Wer macht da üblicherweise den ersten Schritt?
In der Regel der, der den größten Veränderungswunsch spürt. Das waren bis vor zehn Jahren meist die Junioren. Heutzutage sind es in der Regel die 50- bis 55jährigen Unternehmer und Unternehmerinnen, die in einer Welt der Selbstreflexion und Selbstoptimierung leben und nicht nur sich selbst, sondern auch ihr Leben als Unternehmer/In und Unternehmerfamilie aktiv gestalten wollen.
Was macht das Coaching für Familienunternehmen und Unternehmer-familien so komplex?
Da ist zunächst einmal die Überschneidung der drei oben genannten Systeme, die den Beteiligten ihre Situation als diffus erscheinen lässt.
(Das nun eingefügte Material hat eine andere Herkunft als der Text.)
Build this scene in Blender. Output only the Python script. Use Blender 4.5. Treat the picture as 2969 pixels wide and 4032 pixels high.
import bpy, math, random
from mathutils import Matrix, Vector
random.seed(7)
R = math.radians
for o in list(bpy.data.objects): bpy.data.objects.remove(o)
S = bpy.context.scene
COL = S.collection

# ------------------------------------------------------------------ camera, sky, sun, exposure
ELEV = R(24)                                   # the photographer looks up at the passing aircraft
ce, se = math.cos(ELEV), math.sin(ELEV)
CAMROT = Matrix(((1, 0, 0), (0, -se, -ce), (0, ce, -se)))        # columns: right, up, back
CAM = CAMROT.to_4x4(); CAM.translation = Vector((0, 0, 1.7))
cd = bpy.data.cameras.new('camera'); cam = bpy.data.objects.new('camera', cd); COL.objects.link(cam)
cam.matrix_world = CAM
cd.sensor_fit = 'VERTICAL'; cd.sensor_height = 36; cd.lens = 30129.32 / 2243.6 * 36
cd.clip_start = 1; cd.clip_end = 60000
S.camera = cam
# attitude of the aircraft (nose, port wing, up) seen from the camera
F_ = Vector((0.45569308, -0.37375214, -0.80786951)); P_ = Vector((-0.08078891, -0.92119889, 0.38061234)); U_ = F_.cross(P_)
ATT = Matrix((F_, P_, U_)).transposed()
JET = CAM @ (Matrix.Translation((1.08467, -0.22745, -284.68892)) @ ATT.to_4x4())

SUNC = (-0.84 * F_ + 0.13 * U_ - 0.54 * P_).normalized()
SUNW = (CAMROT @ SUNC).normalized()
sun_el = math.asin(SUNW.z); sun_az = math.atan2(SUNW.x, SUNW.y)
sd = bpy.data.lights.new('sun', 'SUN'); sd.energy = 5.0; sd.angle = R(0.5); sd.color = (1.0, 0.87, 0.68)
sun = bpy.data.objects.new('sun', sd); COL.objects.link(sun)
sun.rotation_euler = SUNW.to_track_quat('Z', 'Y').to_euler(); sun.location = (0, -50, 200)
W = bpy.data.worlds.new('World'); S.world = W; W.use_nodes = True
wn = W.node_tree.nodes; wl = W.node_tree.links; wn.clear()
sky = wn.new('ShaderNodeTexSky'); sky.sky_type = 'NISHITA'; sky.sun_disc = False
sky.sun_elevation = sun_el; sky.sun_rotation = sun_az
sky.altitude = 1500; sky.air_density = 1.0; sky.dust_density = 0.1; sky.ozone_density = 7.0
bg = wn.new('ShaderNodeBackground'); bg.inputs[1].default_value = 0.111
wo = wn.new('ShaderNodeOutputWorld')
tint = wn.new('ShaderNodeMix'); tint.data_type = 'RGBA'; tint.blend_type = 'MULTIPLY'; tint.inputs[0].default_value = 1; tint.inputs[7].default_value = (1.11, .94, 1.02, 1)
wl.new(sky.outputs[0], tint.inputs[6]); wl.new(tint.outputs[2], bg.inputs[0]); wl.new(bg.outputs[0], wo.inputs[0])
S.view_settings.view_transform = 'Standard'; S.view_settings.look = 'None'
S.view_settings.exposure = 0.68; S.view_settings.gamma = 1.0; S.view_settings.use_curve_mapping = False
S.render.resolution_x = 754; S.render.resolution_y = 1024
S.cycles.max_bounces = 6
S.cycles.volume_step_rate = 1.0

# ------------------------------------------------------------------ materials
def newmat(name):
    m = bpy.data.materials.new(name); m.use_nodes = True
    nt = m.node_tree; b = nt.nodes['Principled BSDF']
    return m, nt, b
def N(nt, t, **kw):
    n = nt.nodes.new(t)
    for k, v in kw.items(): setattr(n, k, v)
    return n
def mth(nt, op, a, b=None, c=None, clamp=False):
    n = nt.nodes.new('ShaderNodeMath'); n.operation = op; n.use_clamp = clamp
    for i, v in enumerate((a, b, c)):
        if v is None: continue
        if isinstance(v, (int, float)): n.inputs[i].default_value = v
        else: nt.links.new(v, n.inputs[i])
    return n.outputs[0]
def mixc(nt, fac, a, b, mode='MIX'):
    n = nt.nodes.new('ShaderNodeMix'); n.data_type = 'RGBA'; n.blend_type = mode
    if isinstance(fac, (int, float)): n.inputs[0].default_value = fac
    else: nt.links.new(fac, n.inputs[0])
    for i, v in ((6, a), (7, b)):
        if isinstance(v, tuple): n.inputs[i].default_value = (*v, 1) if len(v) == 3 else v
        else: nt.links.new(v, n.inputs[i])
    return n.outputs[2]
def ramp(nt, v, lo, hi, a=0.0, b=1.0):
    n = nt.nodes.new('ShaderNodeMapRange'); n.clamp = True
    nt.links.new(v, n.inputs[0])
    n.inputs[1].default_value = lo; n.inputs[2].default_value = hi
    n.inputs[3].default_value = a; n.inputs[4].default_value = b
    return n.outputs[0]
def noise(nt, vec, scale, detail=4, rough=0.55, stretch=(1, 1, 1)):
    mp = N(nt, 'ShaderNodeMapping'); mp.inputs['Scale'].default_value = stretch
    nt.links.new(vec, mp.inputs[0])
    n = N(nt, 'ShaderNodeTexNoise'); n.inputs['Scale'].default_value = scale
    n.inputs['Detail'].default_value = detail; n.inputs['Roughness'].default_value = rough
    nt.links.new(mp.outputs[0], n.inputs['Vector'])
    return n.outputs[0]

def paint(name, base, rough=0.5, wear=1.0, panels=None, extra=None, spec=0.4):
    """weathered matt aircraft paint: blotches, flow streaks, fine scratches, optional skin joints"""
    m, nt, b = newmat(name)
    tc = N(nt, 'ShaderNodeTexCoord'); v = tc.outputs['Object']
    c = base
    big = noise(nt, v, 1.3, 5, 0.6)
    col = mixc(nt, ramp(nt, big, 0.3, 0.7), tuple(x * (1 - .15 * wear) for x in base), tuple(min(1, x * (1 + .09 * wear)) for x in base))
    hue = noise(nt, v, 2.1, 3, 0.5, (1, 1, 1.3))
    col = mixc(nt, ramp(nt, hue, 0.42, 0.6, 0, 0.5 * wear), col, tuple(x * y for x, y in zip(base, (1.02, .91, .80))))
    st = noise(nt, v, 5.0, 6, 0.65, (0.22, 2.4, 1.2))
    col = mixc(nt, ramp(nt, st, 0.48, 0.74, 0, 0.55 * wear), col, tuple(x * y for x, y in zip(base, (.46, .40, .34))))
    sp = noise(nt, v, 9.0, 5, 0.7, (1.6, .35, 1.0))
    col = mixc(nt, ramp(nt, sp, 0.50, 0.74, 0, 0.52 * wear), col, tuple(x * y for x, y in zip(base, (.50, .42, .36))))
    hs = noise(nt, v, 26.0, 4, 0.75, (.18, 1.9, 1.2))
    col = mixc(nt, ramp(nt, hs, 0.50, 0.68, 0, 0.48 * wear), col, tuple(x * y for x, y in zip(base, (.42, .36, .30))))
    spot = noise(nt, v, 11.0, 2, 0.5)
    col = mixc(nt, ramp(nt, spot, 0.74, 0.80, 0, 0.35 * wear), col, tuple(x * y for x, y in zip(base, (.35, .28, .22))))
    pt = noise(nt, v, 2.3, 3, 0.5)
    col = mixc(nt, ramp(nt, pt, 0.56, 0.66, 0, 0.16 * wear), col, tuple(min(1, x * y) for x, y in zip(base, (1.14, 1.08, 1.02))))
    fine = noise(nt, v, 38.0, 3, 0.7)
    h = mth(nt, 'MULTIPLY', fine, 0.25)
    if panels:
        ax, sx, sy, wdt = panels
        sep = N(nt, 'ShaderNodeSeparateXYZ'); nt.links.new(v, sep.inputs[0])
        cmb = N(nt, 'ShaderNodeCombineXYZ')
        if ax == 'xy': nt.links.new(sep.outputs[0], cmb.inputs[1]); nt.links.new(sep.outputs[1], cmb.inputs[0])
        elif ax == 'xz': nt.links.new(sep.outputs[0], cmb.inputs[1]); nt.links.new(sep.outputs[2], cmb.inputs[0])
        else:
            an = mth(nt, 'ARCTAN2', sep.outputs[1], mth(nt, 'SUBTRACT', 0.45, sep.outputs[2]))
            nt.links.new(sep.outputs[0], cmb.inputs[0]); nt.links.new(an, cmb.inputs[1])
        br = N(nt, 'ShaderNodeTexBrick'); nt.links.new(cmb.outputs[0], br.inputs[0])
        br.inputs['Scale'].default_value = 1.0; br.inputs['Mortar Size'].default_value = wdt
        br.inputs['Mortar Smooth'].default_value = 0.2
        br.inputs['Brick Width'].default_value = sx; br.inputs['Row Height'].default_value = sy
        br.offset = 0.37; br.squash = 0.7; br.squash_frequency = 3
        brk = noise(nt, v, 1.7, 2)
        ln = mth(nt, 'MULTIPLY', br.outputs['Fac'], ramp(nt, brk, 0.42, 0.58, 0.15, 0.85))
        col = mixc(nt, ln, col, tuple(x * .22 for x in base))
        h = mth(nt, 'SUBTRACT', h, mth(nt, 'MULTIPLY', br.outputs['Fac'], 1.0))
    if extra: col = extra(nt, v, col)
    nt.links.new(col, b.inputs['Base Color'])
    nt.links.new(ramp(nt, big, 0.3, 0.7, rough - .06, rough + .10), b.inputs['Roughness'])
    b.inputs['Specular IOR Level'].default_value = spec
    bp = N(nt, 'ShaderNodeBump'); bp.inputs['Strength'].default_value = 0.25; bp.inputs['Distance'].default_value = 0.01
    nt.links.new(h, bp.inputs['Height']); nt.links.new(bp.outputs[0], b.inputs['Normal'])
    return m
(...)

Darum sehen sich die Personen, die Unterstützung suchen, oftmals in der Situation, den diversen Anforderungen und Erwartungen nicht gerecht zu werden und wünschen sich idealerweise eine Instanz, die ihnen Entscheidungen abnimmt und die schwierige Situation auflöst. Die Aufgabe des Coaches ist es niemals, Lösungen aus vermeintlicher Expertensicht anzubieten, sondern sich auf die „Geschichten“ der Kunden einzulassen. Erstes Coachingziel ist es, dass die Familienangehörigen einander und ihre Situation besser verstehen. Denn Verständnis führt zu neuen Lösungen.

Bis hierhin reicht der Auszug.